A few months ago, I decided to try the social media site Bluesky. I set up an account but discovered it wasn't very useful to me as there weren't that many people I knew over there, and the people I did know mostly didn't post very often.
The social media service has been growing a lot lately, apparently as people flee X.com/Twitter out of disappointment over the election or exhaustion over Elon Musk's changes, so I decided to log in and try again.
I found that now there are enough people at Bluesky to make it seem worthwhile to spend some time there. Specifically, many of the folks I know from RAW fandom are over at Bluesky now. Not everyone has made the switch, but I see a lot of familiar names. I'm not leaving X.com/Twitter, at least right away, as I still find it useful, but I see no reason why I can't check out Bluesky.
I don't really want to spend a huge amount of time on social media, but I've given up on Mastodon, which seems unfriendly and a waste of time. I tend to think of Mastodon these days as "asocial media." So the time I spent at Mastodon can be transferred to Bluesky.
If you aren't familiar with it, Bluesky is a rather unimaginative clone of the old Twitter, with a decidedly left wing slant. It will be interesting to see if it keeps this flavor as it becomes more popular. As of now, conservatives are scarce and libertarians are underrepresented, though there are some. Moderate Democrats apparently get a lot of abuse.
If you want to try it, and you read this blog, it should not be too hard to "find the others." I am @jacksontom.bsky.social. Look for my "Illuminating" Bluesky list, then follow some of the people on the list, and look at their followers and who they are following. Or find Adam Gorightly, @agorightly.bsky.social, and look at his followers and who he is following, or RAW Semantics, @rawsemantics.bsky.social. Definitely follow the Robert Anton Wilson account at @rawilson23.bsky.social.
7 comments:
Hi Tom - thanks for this. Currently it (Bluesky) seems to me the least bad option - if one must use social media at all. I don't mean that in any political *leaning* sense. After all, Jack whatshisname (the owner), a billionaire who reportedly supported RFKj(oke)r and Tulsi Gibberish, doesn't strike me as left/liberal in his expressed views/fundings. And the platform itself apparently has 15+ million users, presumably with a mixture of beliefs/backgrounds (I'm not aware they've been polled or measured for political or demographic attributes, although a more liberal leaning than say Truth Social, overall statistically, might seem a safe bet!).

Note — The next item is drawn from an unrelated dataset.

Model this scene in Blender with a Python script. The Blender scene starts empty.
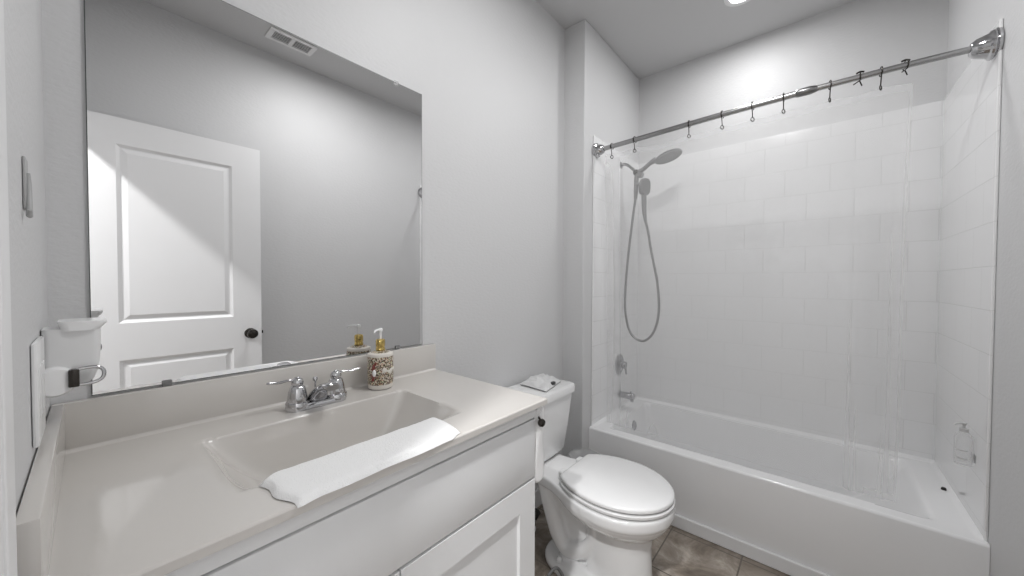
import bpy, bmesh, math, random
from mathutils import Vector, Matrix, noise
random.seed(4)
S = bpy.context.scene
C = S.collection
PI = math.pi

# ------------------------------------------------------------------ camera
cam_d = bpy.data.cameras.new('camera')
cam = bpy.data.objects.new('camera', cam_d); C.objects.link(cam)
CX, CY, CZ, YAW, PIT, ROL, FPX = .05807, -1.20383, 1.27993, -.70712, -.0199, .00336, 359.94
cy_, sy_, cp_, sp_ = math.cos(YAW), math.sin(YAW), math.cos(PIT), math.sin(PIT)
fw = Vector((cy_*cp_, -sy_*cp_, sp_)); rt = Vector((-sy_, -cy_, 0)); up = rt.cross(fw)
r2 = math.cos(ROL)*rt + math.sin(ROL)*up; u2 = -math.sin(ROL)*rt + math.cos(ROL)*up
M = Matrix((( r2.x, u2.x, -fw.x, CX), (r2.y, u2.y, -fw.y, CY), (r2.z, u2.z, -fw.z, CZ), (0, 0, 0, 1)))
cam.matrix_world = M
cam_d.sensor_width = 36; cam_d.sensor_fit = 'HORIZONTAL'; cam_d.lens = FPX/1024*36
cam_d.clip_start = .01
S.camera = cam

# ------------------------------------------------------------------ world, lights, exposure
w = bpy.data.worlds.new('world'); S.world = w; w.use_nodes = True
w.node_tree.nodes['Background'].inputs[0].default_value = (.75, .77, .8, 1)
w.node_tree.nodes['Background'].inputs[1].default_value = .3
S.view_settings.view_transform = 'Standard'; S.view_settings.look = 'None'
S.view_settings.gamma = 1; S.view_settings.use_curve_mapping = False
S.view_settings.exposure = 0.37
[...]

I prefer it to Xitter merely because it doesn't have the "trends" or "what's happening" or "you might like" BS in its interface (constantly "in your face"). In those elements (and reportedly in the Xitter main algorithms) Elon Musk gives full rein to his inner spoilt brat and his megalomaniac ambitions - and one can't escape it, not even if you go onto Musk's account and mute him. That was my main reason for no longer using Xitter.
My analogy would be using a library with constant interruptions by a loud obnoxious child. He could be apolitical, liberal, Marxist, whatever, but I'd still leave!
There's a handy Google Chrome extension called Sky Follower Bridge that's easy to use and finds lots of your Twitter followers who've moved to Bluesky (if they're still there)
Jack Dorsey founded both Twitter and Bluesky. He's no longer associated with either. I'd say he's a little l libertarian. Remember those? Allegedly RAW was one but I'm starting to suspect he settled for the left as he aged. Certainly seems to me that once you subtract all the right wing nut jobs from his fan base, you're left with a bunch of leftists who will spend the next 4 years crying about politics. RIP the excluded middle.
@Anonymous: Yeah, okay whatever - I don't keep up! Last time I checked (admittedly not recently) Dorsey was on Bluesky's board. I see he's now gone. Don't get me started on political labels, although "excluded middle" seems an interesting one when applied to politics.
Twitter has gotten so good now that it's unshackled, imo! What is the Bluesky content moderation like? It's still too heavy-handed at Twitter, unfortunately. Although for my preferences, any level of it is too much. What was that sarcastic comment RAW made about speech regulation and SCOTUS Justice Hugo Black?
Arguably both platforms seem too heavy-handed in some aspects of "moderation". I think that if one regards content moderation as synonymous with, or equivalent to, censorship, then you can easily consider the current version of X/Twitter one of the biggest censors of our time. Not just the many documented occasions when Musk has suppressed what he dislikes politically and personally, but the less obvious (but also documented in several cases) algorithmic interferences - which should also count as "moderation", imo. On the US constitutional thing (RAW's point), I saw a couple of good pieces that bring the 'free speech' issue into the algorithm age - one titled 'Social media algorithms are not protected speech' (at The Hill); the other, 'Content Moderation Is Not Synonymous With Censorship' (at Public Knowledge).
Probably a bit late to reply to a comment made here nearly a fortnight ago, but my new RAW semantics blog post ('Libertarian..? Scandinavian..? Excluded middle..!!') is basically a reply of sorts to it.